Outside Buyers Guide 2005
Sierra Designs Reverse Combi
Gear Category: Camping Tents
$240
by Christopher Solomon
Sierra Designs Reverse Combi - Tents: Reviews
Mark Wiens
Five Fab Features:

At six pounds 13 ounces, the Reverse Combi is the heaviest of the eight new-for-2005 shelters we tested—and is probably the most tent you'll want to carry. But this Gear of the Year's thoughtful design and creature comforts threw our usual light-is-right rules out the mesh window. Perhaps bigger is better.

1. When you're not obsessing over pounds, you can draw from a more appetizing menu of features: The Reverse Combi's color-coded webbing speeds setup; pole tips lock into grommets for stability; and doors tuck nicely into side pockets to stay clean and out of the way.

2. If the Combi feels roomier than its 4.5-by-seven-foot floor plan suggests, it's not the single-malt talking. Sierra Designs cleverly located varying diameter pole sections to create steeper walls and more living space than other similarly configured tents.

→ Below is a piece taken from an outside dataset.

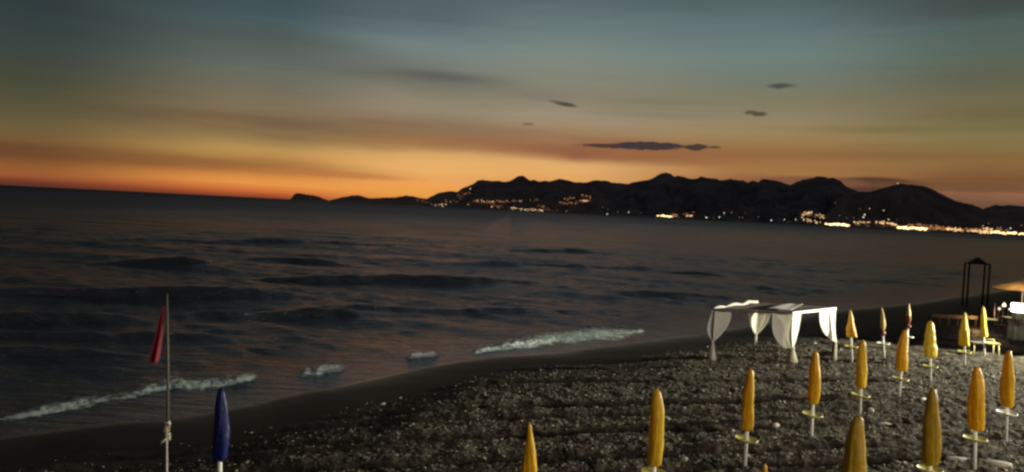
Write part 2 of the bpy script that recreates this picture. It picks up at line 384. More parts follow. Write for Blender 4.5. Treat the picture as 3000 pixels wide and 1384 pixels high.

3. While many of today's tents are cut prosciutto-thin to shave ounces, this shelter's floor, body, and fly are made of heavier-gauge 70-denier nylon or taffeta nylon. With a new antimicrobial finish—designed to head off potential stuffsack funk—the Combi conveys a reassuring air of solidity; I expect it will still be inviting abuse in 2015.

4. Many side-entry tents have just one door, and heeding nature's call can also mean waking up your camping chum. Luckily, the Combi gives each occupant an escape route. Another twofer: dueling 11-square-foot vestibules, each with a door that rolls up and out of the way.

5. With the rain fly staked out taut, the dome hunkered down like a tortoise, scarcely shuddering during a night of meteorological Sturm und Drang below Washington's Mount Stuart. One quibble: The vestibules have pretty small windows.